## Written problem
Transcribe the material from its first line onward, ending with the line that contains "YC-0.55)], 0.012, BATTEN, hb, 8)" and adding nothing beyond it.

## Raw data
......
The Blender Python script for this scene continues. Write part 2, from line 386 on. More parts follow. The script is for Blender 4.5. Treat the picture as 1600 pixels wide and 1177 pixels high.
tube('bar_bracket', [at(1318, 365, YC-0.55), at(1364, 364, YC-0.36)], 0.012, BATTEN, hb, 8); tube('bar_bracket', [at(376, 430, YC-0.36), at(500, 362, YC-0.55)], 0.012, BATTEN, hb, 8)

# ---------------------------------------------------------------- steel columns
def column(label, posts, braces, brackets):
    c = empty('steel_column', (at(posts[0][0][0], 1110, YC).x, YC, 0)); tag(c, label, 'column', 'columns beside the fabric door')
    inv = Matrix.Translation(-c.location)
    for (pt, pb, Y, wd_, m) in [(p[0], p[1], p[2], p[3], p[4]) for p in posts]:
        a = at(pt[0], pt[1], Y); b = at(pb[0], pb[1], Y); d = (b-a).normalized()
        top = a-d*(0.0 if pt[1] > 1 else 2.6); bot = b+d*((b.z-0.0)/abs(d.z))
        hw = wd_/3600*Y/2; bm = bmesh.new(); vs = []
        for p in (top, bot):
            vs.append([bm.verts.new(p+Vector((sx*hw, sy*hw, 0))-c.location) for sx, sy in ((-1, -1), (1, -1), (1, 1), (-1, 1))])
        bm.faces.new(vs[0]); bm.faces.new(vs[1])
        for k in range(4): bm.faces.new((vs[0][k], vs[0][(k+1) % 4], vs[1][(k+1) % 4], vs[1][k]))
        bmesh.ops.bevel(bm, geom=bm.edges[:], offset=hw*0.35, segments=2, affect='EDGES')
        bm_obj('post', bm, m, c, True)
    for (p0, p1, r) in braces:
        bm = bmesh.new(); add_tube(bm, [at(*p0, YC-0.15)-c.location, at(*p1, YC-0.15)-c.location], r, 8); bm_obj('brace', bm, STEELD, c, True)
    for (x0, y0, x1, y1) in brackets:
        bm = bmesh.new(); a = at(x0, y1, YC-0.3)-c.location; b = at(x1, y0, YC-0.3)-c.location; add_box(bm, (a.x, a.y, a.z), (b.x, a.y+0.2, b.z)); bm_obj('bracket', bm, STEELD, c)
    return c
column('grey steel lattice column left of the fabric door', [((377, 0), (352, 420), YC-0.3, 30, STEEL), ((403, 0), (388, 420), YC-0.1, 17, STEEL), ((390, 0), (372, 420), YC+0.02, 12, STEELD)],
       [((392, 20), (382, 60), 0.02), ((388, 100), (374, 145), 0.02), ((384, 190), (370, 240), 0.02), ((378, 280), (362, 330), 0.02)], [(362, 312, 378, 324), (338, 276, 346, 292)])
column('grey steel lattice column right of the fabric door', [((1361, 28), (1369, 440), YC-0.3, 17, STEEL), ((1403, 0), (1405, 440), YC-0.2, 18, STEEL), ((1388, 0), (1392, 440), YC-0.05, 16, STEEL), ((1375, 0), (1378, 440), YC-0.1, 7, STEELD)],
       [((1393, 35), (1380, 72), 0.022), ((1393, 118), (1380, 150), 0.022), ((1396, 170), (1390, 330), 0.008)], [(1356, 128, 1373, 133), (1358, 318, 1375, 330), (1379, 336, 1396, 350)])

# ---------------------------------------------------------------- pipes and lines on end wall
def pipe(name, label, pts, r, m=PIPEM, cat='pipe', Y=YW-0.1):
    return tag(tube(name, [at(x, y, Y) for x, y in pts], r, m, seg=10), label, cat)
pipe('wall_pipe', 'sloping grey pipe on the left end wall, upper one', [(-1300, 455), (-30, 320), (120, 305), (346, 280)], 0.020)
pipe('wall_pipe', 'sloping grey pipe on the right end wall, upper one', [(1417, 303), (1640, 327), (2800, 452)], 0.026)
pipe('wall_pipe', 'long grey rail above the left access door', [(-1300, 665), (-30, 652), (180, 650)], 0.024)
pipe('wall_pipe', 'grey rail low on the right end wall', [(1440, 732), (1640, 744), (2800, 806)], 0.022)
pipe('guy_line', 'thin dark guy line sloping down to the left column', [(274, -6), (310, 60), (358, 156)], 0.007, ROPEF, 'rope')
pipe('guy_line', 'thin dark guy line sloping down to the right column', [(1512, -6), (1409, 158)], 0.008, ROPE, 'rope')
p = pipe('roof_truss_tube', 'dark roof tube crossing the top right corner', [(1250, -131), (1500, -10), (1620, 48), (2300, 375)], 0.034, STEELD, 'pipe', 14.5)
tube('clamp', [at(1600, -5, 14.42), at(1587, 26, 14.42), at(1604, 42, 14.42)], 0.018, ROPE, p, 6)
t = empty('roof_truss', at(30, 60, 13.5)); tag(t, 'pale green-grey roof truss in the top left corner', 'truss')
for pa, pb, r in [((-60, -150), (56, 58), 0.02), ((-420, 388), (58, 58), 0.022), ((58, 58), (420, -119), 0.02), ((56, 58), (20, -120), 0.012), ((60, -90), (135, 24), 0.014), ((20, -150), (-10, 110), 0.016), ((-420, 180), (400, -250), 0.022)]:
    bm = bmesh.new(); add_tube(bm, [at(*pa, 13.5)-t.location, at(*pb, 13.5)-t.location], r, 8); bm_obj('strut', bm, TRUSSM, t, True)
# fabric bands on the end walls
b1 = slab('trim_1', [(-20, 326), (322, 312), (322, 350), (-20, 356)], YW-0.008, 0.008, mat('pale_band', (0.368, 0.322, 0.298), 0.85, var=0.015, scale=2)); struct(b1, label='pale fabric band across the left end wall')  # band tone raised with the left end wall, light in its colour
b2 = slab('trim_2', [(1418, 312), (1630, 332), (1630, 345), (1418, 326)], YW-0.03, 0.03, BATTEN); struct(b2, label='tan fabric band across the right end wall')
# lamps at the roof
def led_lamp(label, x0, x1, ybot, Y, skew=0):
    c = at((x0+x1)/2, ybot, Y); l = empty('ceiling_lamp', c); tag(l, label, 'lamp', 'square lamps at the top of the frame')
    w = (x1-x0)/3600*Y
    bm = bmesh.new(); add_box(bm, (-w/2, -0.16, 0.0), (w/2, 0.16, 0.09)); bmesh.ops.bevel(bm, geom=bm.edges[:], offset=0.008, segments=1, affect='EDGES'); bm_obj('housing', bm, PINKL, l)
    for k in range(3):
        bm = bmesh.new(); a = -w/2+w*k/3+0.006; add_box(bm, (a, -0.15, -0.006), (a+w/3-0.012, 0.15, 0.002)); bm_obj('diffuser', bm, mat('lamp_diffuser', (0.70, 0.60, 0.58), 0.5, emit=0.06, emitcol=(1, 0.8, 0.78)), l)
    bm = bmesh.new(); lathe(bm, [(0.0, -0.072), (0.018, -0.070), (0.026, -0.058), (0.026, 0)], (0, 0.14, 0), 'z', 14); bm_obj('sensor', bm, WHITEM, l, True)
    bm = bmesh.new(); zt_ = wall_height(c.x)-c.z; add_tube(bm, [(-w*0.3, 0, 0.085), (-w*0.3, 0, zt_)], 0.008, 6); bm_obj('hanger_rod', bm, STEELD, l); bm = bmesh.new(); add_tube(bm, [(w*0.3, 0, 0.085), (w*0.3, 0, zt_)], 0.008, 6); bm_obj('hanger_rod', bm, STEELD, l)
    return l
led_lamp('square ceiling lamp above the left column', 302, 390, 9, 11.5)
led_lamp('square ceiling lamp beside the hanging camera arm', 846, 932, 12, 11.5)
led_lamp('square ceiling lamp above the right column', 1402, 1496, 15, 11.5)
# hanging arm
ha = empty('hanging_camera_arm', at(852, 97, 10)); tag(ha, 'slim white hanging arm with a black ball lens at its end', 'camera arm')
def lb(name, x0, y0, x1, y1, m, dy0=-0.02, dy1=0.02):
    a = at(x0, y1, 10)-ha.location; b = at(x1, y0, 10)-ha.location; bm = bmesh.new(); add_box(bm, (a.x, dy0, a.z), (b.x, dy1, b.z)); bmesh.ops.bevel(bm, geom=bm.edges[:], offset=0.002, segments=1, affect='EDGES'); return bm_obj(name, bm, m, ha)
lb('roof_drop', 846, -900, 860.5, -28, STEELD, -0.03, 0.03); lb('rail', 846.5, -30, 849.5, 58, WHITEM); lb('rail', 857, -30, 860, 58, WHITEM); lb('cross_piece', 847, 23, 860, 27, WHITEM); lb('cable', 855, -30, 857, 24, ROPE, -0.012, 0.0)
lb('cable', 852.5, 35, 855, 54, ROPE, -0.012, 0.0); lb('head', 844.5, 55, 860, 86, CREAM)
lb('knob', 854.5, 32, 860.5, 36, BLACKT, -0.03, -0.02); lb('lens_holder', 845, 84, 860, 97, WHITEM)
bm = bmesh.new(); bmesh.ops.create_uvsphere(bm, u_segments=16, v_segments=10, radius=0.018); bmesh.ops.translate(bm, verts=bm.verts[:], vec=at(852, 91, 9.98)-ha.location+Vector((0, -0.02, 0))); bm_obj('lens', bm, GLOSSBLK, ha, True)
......
## Full answer
The Blender Python script for this scene continues. Write part 2, from line 386 on. More parts follow. The script is for Blender 4.5. Treat the picture as 1600 pixels wide and 1177 pixels high.
tube('bar_bracket', [at(1318, 365, YC-0.55), at(1364, 364, YC-0.36)], 0.012, BATTEN, hb, 8); tube('bar_bracket', [at(376, 430, YC-0.36), at(500, 362, YC-0.55)], 0.012, BATTEN, hb, 8)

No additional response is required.